Data section>
________________
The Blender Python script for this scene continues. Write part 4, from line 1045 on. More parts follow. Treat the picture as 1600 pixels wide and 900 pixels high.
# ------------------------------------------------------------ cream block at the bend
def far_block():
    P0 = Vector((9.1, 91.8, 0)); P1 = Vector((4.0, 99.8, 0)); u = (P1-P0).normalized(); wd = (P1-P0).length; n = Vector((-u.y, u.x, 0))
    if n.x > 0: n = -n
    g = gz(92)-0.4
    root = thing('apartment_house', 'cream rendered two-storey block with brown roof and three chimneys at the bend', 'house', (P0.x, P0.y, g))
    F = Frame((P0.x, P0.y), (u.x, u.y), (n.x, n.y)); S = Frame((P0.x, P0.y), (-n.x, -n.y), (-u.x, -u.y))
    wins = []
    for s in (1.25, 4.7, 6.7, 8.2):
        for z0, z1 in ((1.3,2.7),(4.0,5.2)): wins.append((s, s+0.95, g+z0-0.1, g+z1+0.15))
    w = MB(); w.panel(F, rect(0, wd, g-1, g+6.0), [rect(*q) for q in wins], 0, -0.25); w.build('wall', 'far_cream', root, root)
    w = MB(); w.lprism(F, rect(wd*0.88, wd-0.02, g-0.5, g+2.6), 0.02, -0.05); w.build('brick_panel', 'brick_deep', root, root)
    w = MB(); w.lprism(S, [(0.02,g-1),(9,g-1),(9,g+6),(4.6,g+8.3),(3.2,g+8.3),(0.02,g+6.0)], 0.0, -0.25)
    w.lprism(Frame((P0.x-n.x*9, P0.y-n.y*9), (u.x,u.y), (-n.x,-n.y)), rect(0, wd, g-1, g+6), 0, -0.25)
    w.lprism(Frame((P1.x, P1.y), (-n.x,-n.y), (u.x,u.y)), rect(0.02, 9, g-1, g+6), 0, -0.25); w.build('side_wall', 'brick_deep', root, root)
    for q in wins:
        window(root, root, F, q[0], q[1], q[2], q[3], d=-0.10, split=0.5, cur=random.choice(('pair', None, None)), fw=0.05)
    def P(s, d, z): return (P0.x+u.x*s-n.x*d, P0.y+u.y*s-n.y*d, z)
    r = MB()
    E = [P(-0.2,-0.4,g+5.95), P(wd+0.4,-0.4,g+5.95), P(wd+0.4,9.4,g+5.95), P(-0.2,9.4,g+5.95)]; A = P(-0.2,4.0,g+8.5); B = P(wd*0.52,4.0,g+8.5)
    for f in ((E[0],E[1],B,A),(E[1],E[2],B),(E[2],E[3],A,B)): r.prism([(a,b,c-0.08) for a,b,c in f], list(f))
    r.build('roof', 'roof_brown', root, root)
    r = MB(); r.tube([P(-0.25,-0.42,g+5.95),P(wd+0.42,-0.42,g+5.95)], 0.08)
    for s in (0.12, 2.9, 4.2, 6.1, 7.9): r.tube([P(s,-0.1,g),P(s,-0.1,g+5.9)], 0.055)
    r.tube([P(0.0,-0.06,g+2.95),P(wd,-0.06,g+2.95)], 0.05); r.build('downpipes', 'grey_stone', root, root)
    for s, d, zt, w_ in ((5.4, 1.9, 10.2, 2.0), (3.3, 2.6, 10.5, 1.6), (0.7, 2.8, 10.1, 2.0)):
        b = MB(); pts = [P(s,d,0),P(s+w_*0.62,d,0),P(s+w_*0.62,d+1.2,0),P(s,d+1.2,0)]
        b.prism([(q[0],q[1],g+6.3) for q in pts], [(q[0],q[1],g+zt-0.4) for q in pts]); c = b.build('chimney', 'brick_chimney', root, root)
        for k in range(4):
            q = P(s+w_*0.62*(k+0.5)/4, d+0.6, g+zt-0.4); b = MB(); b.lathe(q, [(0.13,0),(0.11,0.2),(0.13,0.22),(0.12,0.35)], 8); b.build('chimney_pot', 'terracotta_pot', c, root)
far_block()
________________
Exercise objective> Without changing a word, restate the whole listing.

Solved exercise>
The Blender Python script for this scene continues. Write part 4, from line 1045 on. More parts follow. Treat the picture as 1600 pixels wide and 900 pixels high.
# ------------------------------------------------------------ cream block at the bend
def far_block():
    P0 = Vector((9.1, 91.8, 0)); P1 = Vector((4.0, 99.8, 0)); u = (P1-P0).normalized(); wd = (P1-P0).length; n = Vector((-u.y, u.x, 0))
    if n.x > 0: n = -n
    g = gz(92)-0.4
    root = thing('apartment_house', 'cream rendered two-storey block with brown roof and three chimneys at the bend', 'house', (P0.x, P0.y, g))
    F = Frame((P0.x, P0.y), (u.x, u.y), (n.x, n.y)); S = Frame((P0.x, P0.y), (-n.x, -n.y), (-u.x, -u.y))
    wins = []
    for s in (1.25, 4.7, 6.7, 8.2):
        for z0, z1 in ((1.3,2.7),(4.0,5.2)): wins.append((s, s+0.95, g+z0-0.1, g+z1+0.15))
    w = MB(); w.panel(F, rect(0, wd, g-1, g+6.0), [rect(*q) for q in wins], 0, -0.25); w.build('wall', 'far_cream', root, root)
    w = MB(); w.lprism(F, rect(wd*0.88, wd-0.02, g-0.5, g+2.6), 0.02, -0.05); w.build('brick_panel', 'brick_deep', root, root)
    w = MB(); w.lprism(S, [(0.02,g-1),(9,g-1),(9,g+6),(4.6,g+8.3),(3.2,g+8.3),(0.02,g+6.0)], 0.0, -0.25)
    w.lprism(Frame((P0.x-n.x*9, P0.y-n.y*9), (u.x,u.y), (-n.x,-n.y)), rect(0, wd, g-1, g+6), 0, -0.25)
    w.lprism(Frame((P1.x, P1.y), (-n.x,-n.y), (u.x,u.y)), rect(0.02, 9, g-1, g+6), 0, -0.25); w.build('side_wall', 'brick_deep', root, root)
    for q in wins:
        window(root, root, F, q[0], q[1], q[2], q[3], d=-0.10, split=0.5, cur=random.choice(('pair', None, None)), fw=0.05)
    def P(s, d, z): return (P0.x+u.x*s-n.x*d, P0.y+u.y*s-n.y*d, z)
    r = MB()
    E = [P(-0.2,-0.4,g+5.95), P(wd+0.4,-0.4,g+5.95), P(wd+0.4,9.4,g+5.95), P(-0.2,9.4,g+5.95)]; A = P(-0.2,4.0,g+8.5); B = P(wd*0.52,4.0,g+8.5)
    for f in ((E[0],E[1],B,A),(E[1],E[2],B),(E[2],E[3],A,B)): r.prism([(a,b,c-0.08) for a,b,c in f], list(f))
    r.build('roof', 'roof_brown', root, root)
    r = MB(); r.tube([P(-0.25,-0.42,g+5.95),P(wd+0.42,-0.42,g+5.95)], 0.08)
    for s in (0.12, 2.9, 4.2, 6.1, 7.9): r.tube([P(s,-0.1,g),P(s,-0.1,g+5.9)], 0.055)
    r.tube([P(0.0,-0.06,g+2.95),P(wd,-0.06,g+2.95)], 0.05); r.build('downpipes', 'grey_stone', root, root)
    for s, d, zt, w_ in ((5.4, 1.9, 10.2, 2.0), (3.3, 2.6, 10.5, 1.6), (0.7, 2.8, 10.1, 2.0)):
        b = MB(); pts = [P(s,d,0),P(s+w_*0.62,d,0),P(s+w_*0.62,d+1.2,0),P(s,d+1.2,0)]
        b.prism([(q[0],q[1],g+6.3) for q in pts], [(q[0],q[1],g+zt-0.4) for q in pts]); c = b.build('chimney', 'brick_chimney', root, root)
        for k in range(4):
            q = P(s+w_*0.62*(k+0.5)/4, d+0.6, g+zt-0.4); b = MB(); b.lathe(q, [(0.13,0),(0.11,0.2),(0.13,0.22),(0.12,0.35)], 8); b.build('chimney_pot', 'terracotta_pot', c, root)
far_block()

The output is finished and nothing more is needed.